**Available data**
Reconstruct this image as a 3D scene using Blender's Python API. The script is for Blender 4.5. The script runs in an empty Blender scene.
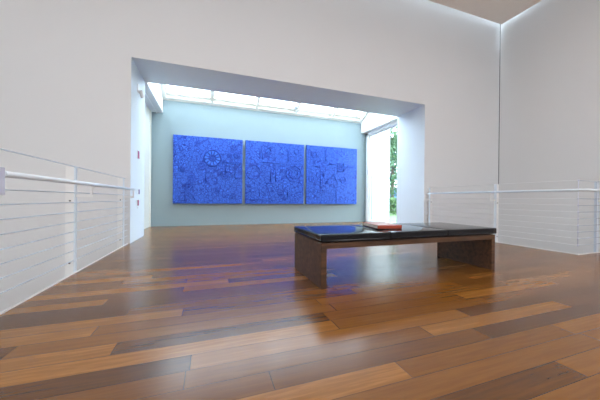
import bpy, bmesh, math, random
import numpy as np
from mathutils import Vector, Matrix
random.seed(7)
C = bpy.context.scene.collection
SC = bpy.context.scene

# ------------------------------------------------------------------ camera
RW = np.array([[0.94424726, 0.32915025, -0.00756406],
               [-0.32911608, 0.94427389, 0.00542499],
               [0.00892818, -0.00263308, 0.99995668]])
right = Vector(RW @ np.array([1, 0, 0])); fwd = Vector(RW @ np.array([0, 1, 0])); up = Vector(RW @ np.array([0, 0, 1]))
cam = bpy.data.cameras.new('camera'); cam.sensor_width = 36; cam.lens = 261.09 / 600 * 36
cam.clip_start = 0.02; cam.clip_end = 300
co = bpy.data.objects.new('camera', cam); C.objects.link(co)
m = Matrix.Identity(4)
for i in range(3):
    m[i][0] = right[i]; m[i][1] = up[i]; m[i][2] = -fwd[i]
m.translation = Vector((0, 0, 0.755)); co.matrix_world = m
SC.camera = co

# ------------------------------------------------------------------ world, exposure
w = bpy.data.worlds.new('overcast_sky'); SC.world = w; w.use_nodes = True
bg = w.node_tree.nodes['Background']
bg.inputs[0].default_value = (0.69, 0.86, 1.0, 1); bg.inputs[1].default_value = 12.5
SC.view_settings.view_transform = 'Standard'; SC.view_settings.look = 'None'
SC.view_settings.gamma = 1; SC.view_settings.use_curve_mapping = False
SC.view_settings.exposure = 0.0

# fill lamps added to light the gallery (area lights inside unseen luminaires)
CEIL = 5.50
ADDED_LAMPS = [(-2.2, 0.2), (1.2, 0.2), (4.6, 0.2), (-2.2, -3.2), (1.2, -3.2), (4.6, -3.2)]
for (x, y) in ADDED_LAMPS:
    l = bpy.data.lights.new('added_fill_light', 'AREA'); l.shape = 'RECTANGLE'; l.size = 1.5; l.size_y = 1.5
    l.energy = 63; l.color = (1.0, 0.975, 0.965)
    o = bpy.data.objects.new('added_fill_light', l); C.objects.link(o); o.location = (x, y, CEIL - 0.035)

# ------------------------------------------------------------------ helpers
def tag(o, label=None, cat=None, group=None, kind=None):
    if label: o['label'] = label
    if cat: o['category'] = cat
    if group: o['group'] = group
    if kind: o['kind'] = kind
    return o
def empty(name, loc, rz=0):
    o = bpy.data.objects.new(name, None); C.objects.link(o); o.location = loc; o.rotation_euler = (0, 0, rz)
    o.empty_display_size = 0.1
    return o
def box(bm, x0, x1, y0, y1, z0, z1, M=None):
    vs = [bm.verts.new((x, y, z)) for x in (x0, x1) for y in (y0, y1) for z in (z0, z1)]
    f = [(0, 1, 3, 2), (4, 6, 7, 5), (0, 4, 5, 1), (2, 3, 7, 6), (0, 2, 6, 4), (1, 5, 7, 3)]
    for q in f: bm.faces.new([vs[i] for i in q])
    if M is not None: bmesh.ops.transform(bm, matrix=M, verts=vs)
    return vs
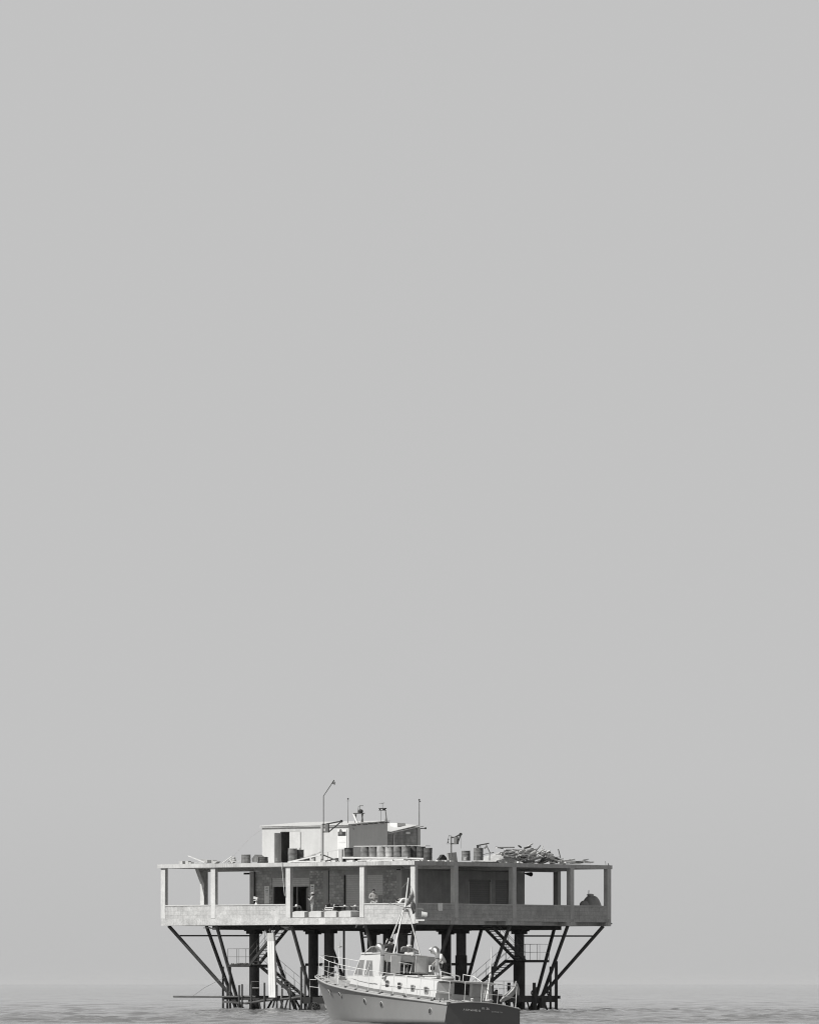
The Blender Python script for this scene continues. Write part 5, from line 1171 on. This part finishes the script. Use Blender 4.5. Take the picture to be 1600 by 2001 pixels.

**What is asked**
Select all lines in the listing that include the word "Python".

**Result of the task**
Reconstruct this image as a 3D scene using Blender's Python API. The script is for Blender 4.5. The script runs in an empty Blender scene.
The Blender Python script for this scene continues. Write part 5, from line 1171 on. This part finishes the script. Use Blender 4.5. Take the picture to be 1600 by 2001 pixels.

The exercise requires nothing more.